▶ [WORK INSTRUCTIONS] Quote the listing below in its entirety.

▶ [DATASET EXTRACT]
— Start —

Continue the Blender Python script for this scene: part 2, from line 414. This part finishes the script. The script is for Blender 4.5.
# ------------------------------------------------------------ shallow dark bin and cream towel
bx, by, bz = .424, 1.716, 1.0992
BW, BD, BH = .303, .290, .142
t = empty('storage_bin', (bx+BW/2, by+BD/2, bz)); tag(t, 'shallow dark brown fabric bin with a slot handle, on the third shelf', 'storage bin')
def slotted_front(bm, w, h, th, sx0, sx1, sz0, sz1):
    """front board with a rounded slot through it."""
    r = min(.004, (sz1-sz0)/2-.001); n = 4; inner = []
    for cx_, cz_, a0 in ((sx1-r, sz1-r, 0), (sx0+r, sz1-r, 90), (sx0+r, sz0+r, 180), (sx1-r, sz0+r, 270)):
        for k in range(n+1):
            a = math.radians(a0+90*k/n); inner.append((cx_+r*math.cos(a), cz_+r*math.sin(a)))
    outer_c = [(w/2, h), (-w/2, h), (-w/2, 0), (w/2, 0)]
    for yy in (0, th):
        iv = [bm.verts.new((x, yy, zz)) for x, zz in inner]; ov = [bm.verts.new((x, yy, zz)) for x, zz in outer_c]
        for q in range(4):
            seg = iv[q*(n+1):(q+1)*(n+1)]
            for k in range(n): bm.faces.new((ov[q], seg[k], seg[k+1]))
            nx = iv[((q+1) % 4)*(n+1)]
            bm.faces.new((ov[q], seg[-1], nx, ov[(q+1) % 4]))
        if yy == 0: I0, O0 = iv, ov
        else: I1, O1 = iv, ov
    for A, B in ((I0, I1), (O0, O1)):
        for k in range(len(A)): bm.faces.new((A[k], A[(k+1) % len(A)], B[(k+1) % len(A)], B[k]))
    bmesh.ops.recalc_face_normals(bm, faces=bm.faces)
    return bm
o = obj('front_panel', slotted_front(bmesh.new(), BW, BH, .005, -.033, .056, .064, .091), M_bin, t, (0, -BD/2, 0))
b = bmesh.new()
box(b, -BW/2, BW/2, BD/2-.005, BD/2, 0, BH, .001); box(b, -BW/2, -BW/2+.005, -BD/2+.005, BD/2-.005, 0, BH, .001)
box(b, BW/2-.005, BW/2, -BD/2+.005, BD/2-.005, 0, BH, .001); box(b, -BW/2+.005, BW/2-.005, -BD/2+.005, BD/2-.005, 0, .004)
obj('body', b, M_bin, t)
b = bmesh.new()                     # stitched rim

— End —

▶ [TASK RESULT]
Continue the Blender Python script for this scene: part 2, from line 414. This part finishes the script. The script is for Blender 4.5.
# ------------------------------------------------------------ shallow dark bin and cream towel
bx, by, bz = .424, 1.716, 1.0992
BW, BD, BH = .303, .290, .142
t = empty('storage_bin', (bx+BW/2, by+BD/2, bz)); tag(t, 'shallow dark brown fabric bin with a slot handle, on the third shelf', 'storage bin')
def slotted_front(bm, w, h, th, sx0, sx1, sz0, sz1):
    """front board with a rounded slot through it."""
    r = min(.004, (sz1-sz0)/2-.001); n = 4; inner = []
    for cx_, cz_, a0 in ((sx1-r, sz1-r, 0), (sx0+r, sz1-r, 90), (sx0+r, sz0+r, 180), (sx1-r, sz0+r, 270)):
        for k in range(n+1):
            a = math.radians(a0+90*k/n); inner.append((cx_+r*math.cos(a), cz_+r*math.sin(a)))
    outer_c = [(w/2, h), (-w/2, h), (-w/2, 0), (w/2, 0)]
    for yy in (0, th):
        iv = [bm.verts.new((x, yy, zz)) for x, zz in inner]; ov = [bm.verts.new((x, yy, zz)) for x, zz in outer_c]
        for q in range(4):
            seg = iv[q*(n+1):(q+1)*(n+1)]
            for k in range(n): bm.faces.new((ov[q], seg[k], seg[k+1]))
            nx = iv[((q+1) % 4)*(n+1)]
            bm.faces.new((ov[q], seg[-1], nx, ov[(q+1) % 4]))
        if yy == 0: I0, O0 = iv, ov
        else: I1, O1 = iv, ov
    for A, B in ((I0, I1), (O0, O1)):
        for k in range(len(A)): bm.faces.new((A[k], A[(k+1) % len(A)], B[(k+1) % len(A)], B[k]))
    bmesh.ops.recalc_face_normals(bm, faces=bm.faces)
    return bm
o = obj('front_panel', slotted_front(bmesh.new(), BW, BH, .005, -.033, .056, .064, .091), M_bin, t, (0, -BD/2, 0))
b = bmesh.new()
box(b, -BW/2, BW/2, BD/2-.005, BD/2, 0, BH, .001); box(b, -BW/2, -BW/2+.005, -BD/2+.005, BD/2-.005, 0, BH, .001)
box(b, BW/2-.005, BW/2, -BD/2+.005, BD/2-.005, 0, BH, .001); box(b, -BW/2+.005, BW/2-.005, -BD/2+.005, BD/2-.005, 0, .004)
obj('body', b, M_bin, t)
b = bmesh.new()                     # stitched rim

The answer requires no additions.